*Exercise instructions:* Retype all material exactly. Pictures stay out of the copy.
------------------------------------------------
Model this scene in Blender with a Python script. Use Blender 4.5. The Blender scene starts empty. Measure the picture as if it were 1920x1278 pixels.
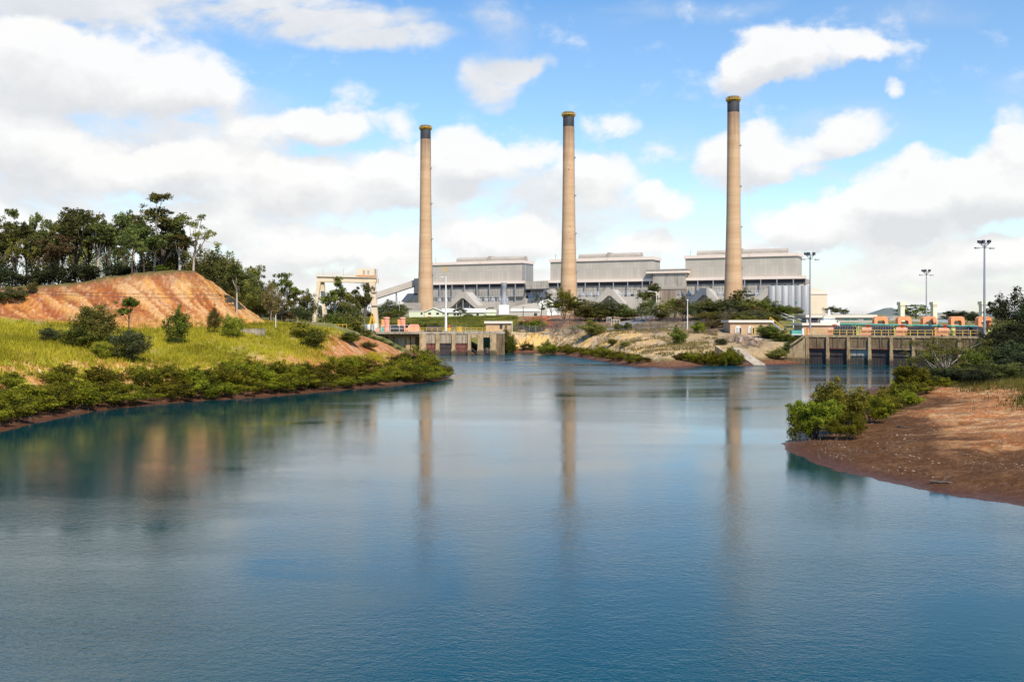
import bpy, math, random
import numpy as np
from mathutils import Vector, Matrix
sc = bpy.context.scene
col = sc.collection
F, HC, HY = 1867.0, 10.0, 600.0          # focal length in photo pixels, eye height above the water, horizon row

def P(px, py, Y):                         # a point at distance Y seen at photo pixel (px, py)
    return ((px-960)/F*Y, Y, HC-(py-HY)/F*Y)
def XP(px, Y): return (px-960)/F*Y
def ZP(py, Y): return HC-(py-HY)/F*Y

# ------------------------------------------------------------------ naming helpers
def tag(o, label=None, cat=None, group=None, kind=None):
    if label: o['label'] = label
    if cat: o['category'] = cat
    if group: o['group'] = group
    if kind: o['kind'] = kind
    return o
def empty(name, label, cat, loc=(0,0,0), rz=0.0, group=None):
    o = bpy.data.objects.new(name, None); col.objects.link(o)
    o.location = loc; o.rotation_euler = (0,0,rz); o.empty_display_size = .2
    return tag(o, label, cat, group)
def link(name, me, mat, parent=None):
    o = bpy.data.objects.new(name, me); col.objects.link(o)
    if mat and not me.materials: me.materials.append(mat)
    if parent: o.parent = parent
    return o
def copy_tree(o, parent=None):
    c = o.copy(); col.objects.link(c)
    if parent: c.parent = parent
    for ch in KIDS.get(o.name, ()): copy_tree(ch, c)
    return c
KIDS = {}

class MB:
    """collects boxes, tubes and prisms into ONE mesh"""
    def __init__(s): s.v = []; s.f = []; s.sm = []
    def add(s, vs, fs, smooth=False):
        n = len(s.v); s.v += [tuple(v) for v in vs]
        for f in fs: s.f.append(tuple(i+n for i in f)); s.sm.append(smooth)
        return s
    def box(s, x0, x1, y0, y1, z0, z1, m=None):
        vs = [(x,y,z) for z in (z0,z1) for y in (y0,y1) for x in (x0,x1)]
        if m is not None: vs = [m @ Vector(v) for v in vs]
        return s.add(vs, [(0,2,3,1),(4,5,7,6),(0,1,5,4),(2,6,7,3),(0,4,6,2),(1,3,7,5)])
    def bar(s, p, q, w, h=None):          # square bar between two points
        p, q = Vector(p), Vector(q); d = (q-p); L = d.length; d.normalize(); h = h or w
        up = Vector((0,0,1)) if abs(d.z) < .95 else Vector((0,1,0))
        a = d.cross(up).normalized(); b = a.cross(d)
        vs = [c + a*i*w/2 + b*j*h/2 for c in (p,q) for j in (-1,1) for i in (-1,1)]
        return s.add(vs, [(0,2,3,1),(4,5,7,6),(0,1,5,4),(2,6,7,3),(0,4,6,2),(1,3,7,5)])
    def tube(s, p, q, r0, r1=None, n=8, cap=True):
        p, q = Vector(p), Vector(q); d = (q-p).normalized(); r1 = r0 if r1 is None else r1
        up = Vector((0,0,1)) if abs(d.z) < .95 else Vector((0,1,0))
        a = d.cross(up).normalized(); b = a.cross(d)
        vs = [c + (a*math.cos(2*math.pi*k/n)+b*math.sin(2*math.pi*k/n))*r for c,r in ((p,r0),(q,r1)) for k in range(n)]
        s.add(vs, [(k,k+n,(k+1)%n+n,(k+1)%n) for k in range(n)], True)
        if cap:
            s.add(vs[:n], [tuple(range(n))]); s.add(vs[n:], [tuple(range(n-1,-1,-1))])
        return s
    def path(s, pts, rs, n=6):            # tapered tube through points
        for (p,q,a,b) in zip(pts[:-1],pts[1:],rs[:-1],rs[1:]): s.tube(p,q,a,b,n,False)
        return s
    def lathe(s, prof, n=32, c=(0,0), smooth=True):
        vs = [(c[0]+r*math.cos(2*math.pi*k/n), c[1]+r*math.sin(2*math.pi*k/n), z) for r,z in prof for k in range(n)]
        fs = [(j*n+k, j*n+(k+1)%n, (j+1)*n+(k+1)%n, (j+1)*n+k) for j in range(len(prof)-1) for k in range(n)]
        return s.add(vs, fs, smooth)
    def prism(s, poly, y0, y1):           # polygon in the x-z plane extruded along y
        n = len(poly)
        vs = [(x,y0,z) for x,z in poly]+[(x,y1,z) for x,z in poly]
        s.add(vs, [(k,(k+1)%n,(k+1)%n+n,k+n) for k in range(n)])
        return s.add(vs, [tuple(range(n-1,-1,-1)), tuple(range(n,2*n))])
    def mesh(s, name):
        me = bpy.data.meshes.new(name); me.from_pydata(s.v, [], s.f)
        me.polygons.foreach_set('use_smooth', s.sm)
        import bmesh
        bm = bmesh.new(); bm.from_mesh(me); bmesh.ops.recalc_face_normals(bm, faces=bm.faces); bm.to_mesh(me); bm.free()
        me.update(); return me
    def build(s, name, mat, parent=None):
        o = link(name, s.mesh(name), mat, parent)
        if parent: KIDS.setdefault(parent.name, []).append(o)
        return o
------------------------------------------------
*Complete answer:*
Model this scene in Blender with a Python script. Use Blender 4.5. The Blender scene starts empty. Measure the picture as if it were 1920x1278 pixels.
import bpy, math, random
import numpy as np
from mathutils import Vector, Matrix
sc = bpy.context.scene
col = sc.collection
F, HC, HY = 1867.0, 10.0, 600.0          # focal length in photo pixels, eye height above the water, horizon row

def P(px, py, Y):                         # a point at distance Y seen at photo pixel (px, py)
    return ((px-960)/F*Y, Y, HC-(py-HY)/F*Y)
def XP(px, Y): return (px-960)/F*Y
def ZP(py, Y): return HC-(py-HY)/F*Y

# ------------------------------------------------------------------ naming helpers
def tag(o, label=None, cat=None, group=None, kind=None):
    if label: o['label'] = label
    if cat: o['category'] = cat
    if group: o['group'] = group
    if kind: o['kind'] = kind
    return o
def empty(name, label, cat, loc=(0,0,0), rz=0.0, group=None):
    o = bpy.data.objects.new(name, None); col.objects.link(o)
    o.location = loc; o.rotation_euler = (0,0,rz); o.empty_display_size = .2
    return tag(o, label, cat, group)
def link(name, me, mat, parent=None):
    o = bpy.data.objects.new(name, me); col.objects.link(o)
    if mat and not me.materials: me.materials.append(mat)
    if parent: o.parent = parent
    return o
def copy_tree(o, parent=None):
    c = o.copy(); col.objects.link(c)
    if parent: c.parent = parent
    for ch in KIDS.get(o.name, ()): copy_tree(ch, c)
    return c
KIDS = {}

class MB:
    """collects boxes, tubes and prisms into ONE mesh"""
    def __init__(s): s.v = []; s.f = []; s.sm = []
    def add(s, vs, fs, smooth=False):
        n = len(s.v); s.v += [tuple(v) for v in vs]
        for f in fs: s.f.append(tuple(i+n for i in f)); s.sm.append(smooth)
        return s
    def box(s, x0, x1, y0, y1, z0, z1, m=None):
        vs = [(x,y,z) for z in (z0,z1) for y in (y0,y1) for x in (x0,x1)]
        if m is not None: vs = [m @ Vector(v) for v in vs]
        return s.add(vs, [(0,2,3,1),(4,5,7,6),(0,1,5,4),(2,6,7,3),(0,4,6,2),(1,3,7,5)])
    def bar(s, p, q, w, h=None):          # square bar between two points
        p, q = Vector(p), Vector(q); d = (q-p); L = d.length; d.normalize(); h = h or w
        up = Vector((0,0,1)) if abs(d.z) < .95 else Vector((0,1,0))
        a = d.cross(up).normalized(); b = a.cross(d)
        vs = [c + a*i*w/2 + b*j*h/2 for c in (p,q) for j in (-1,1) for i in (-1,1)]
        return s.add(vs, [(0,2,3,1),(4,5,7,6),(0,1,5,4),(2,6,7,3),(0,4,6,2),(1,3,7,5)])
    def tube(s, p, q, r0, r1=None, n=8, cap=True):
        p, q = Vector(p), Vector(q); d = (q-p).normalized(); r1 = r0 if r1 is None else r1
        up = Vector((0,0,1)) if abs(d.z) < .95 else Vector((0,1,0))
        a = d.cross(up).normalized(); b = a.cross(d)
        vs = [c + (a*math.cos(2*math.pi*k/n)+b*math.sin(2*math.pi*k/n))*r for c,r in ((p,r0),(q,r1)) for k in range(n)]
        s.add(vs, [(k,k+n,(k+1)%n+n,(k+1)%n) for k in range(n)], True)
        if cap:
            s.add(vs[:n], [tuple(range(n))]); s.add(vs[n:], [tuple(range(n-1,-1,-1))])
        return s
    def path(s, pts, rs, n=6):            # tapered tube through points
        for (p,q,a,b) in zip(pts[:-1],pts[1:],rs[:-1],rs[1:]): s.tube(p,q,a,b,n,False)
        return s
    def lathe(s, prof, n=32, c=(0,0), smooth=True):
        vs = [(c[0]+r*math.cos(2*math.pi*k/n), c[1]+r*math.sin(2*math.pi*k/n), z) for r,z in prof for k in range(n)]
        fs = [(j*n+k, j*n+(k+1)%n, (j+1)*n+(k+1)%n, (j+1)*n+k) for j in range(len(prof)-1) for k in range(n)]
        return s.add(vs, fs, smooth)
    def prism(s, poly, y0, y1):           # polygon in the x-z plane extruded along y
        n = len(poly)
        vs = [(x,y0,z) for x,z in poly]+[(x,y1,z) for x,z in poly]
        s.add(vs, [(k,(k+1)%n,(k+1)%n+n,k+n) for k in range(n)])
        return s.add(vs, [tuple(range(n-1,-1,-1)), tuple(range(n,2*n))])
    def mesh(s, name):
        me = bpy.data.meshes.new(name); me.from_pydata(s.v, [], s.f)
        me.polygons.foreach_set('use_smooth', s.sm)
        import bmesh
        bm = bmesh.new(); bm.from_mesh(me); bmesh.ops.recalc_face_normals(bm, faces=bm.faces); bm.to_mesh(me); bm.free()
        me.update(); return me
    def build(s, name, mat, parent=None):
        o = link(name, s.mesh(name), mat, parent)
        if parent: KIDS.setdefault(parent.name, []).append(o)
        return o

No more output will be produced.